Partitioning security controls into common security controls and system-specific security controls can result in significant savings to the agency in control development and implementation costs. It can also result in a more consistent application of the security controls across the agency at large. Moreover, equally significant savings can be realized in the security certification and accreditation process. Rather than assessing common security controls in every information system, the certification process draws upon any applicable results from the most current assessment of the common security controls performed at the agency level. An agency-wide approach to reuse and sharing of assessment results can greatly enhance the efficiency of the security certifications and accreditations being conducted by an agency and significantly reduce security program costs.

While the concept of security control partitioning into common security controls and system-specific controls is straightforward and intuitive, the application of this principle within an agency takes planning, coordination, and perseverance.
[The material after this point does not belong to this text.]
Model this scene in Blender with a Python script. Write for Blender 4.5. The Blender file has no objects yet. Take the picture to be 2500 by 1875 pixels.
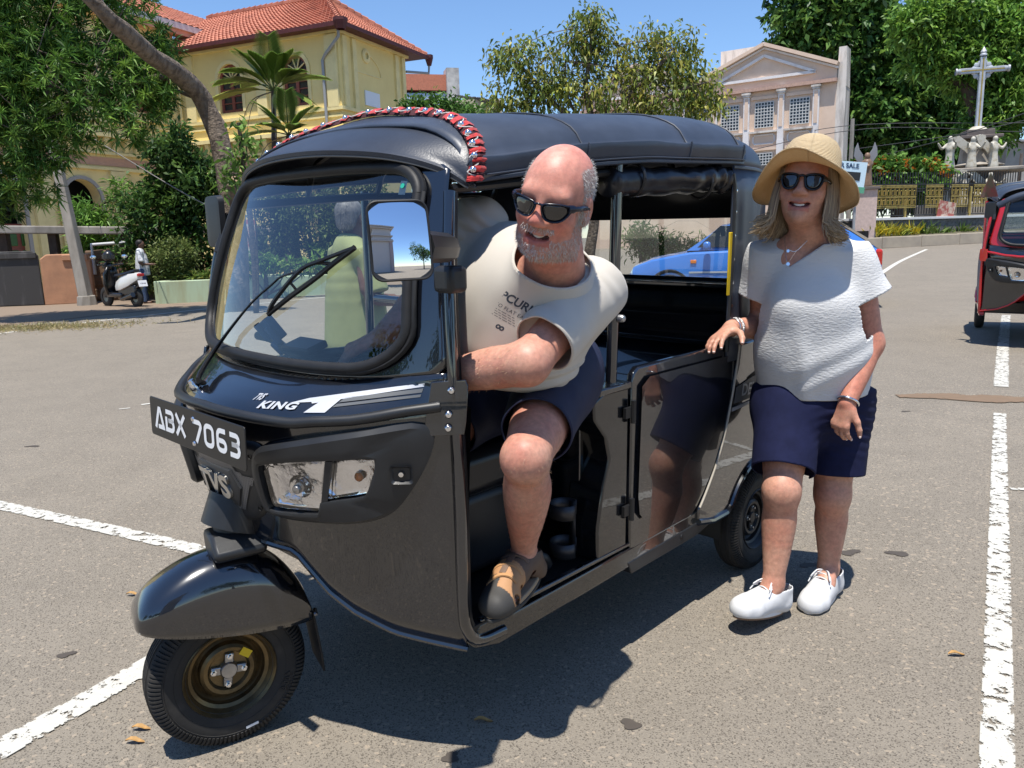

If an agency is just beginning to implement this approach or has only partially implemented this approach, it may take some time to get the maximum benefits from security control partitioning and the associated reuse of assessment evidence. Because of the potential dependence on common security controls by many of an agency's information systems, a failure of such common controls may result in a significant increase in agency-level risk-risk that arises from the operation of the systems that depend on these controls.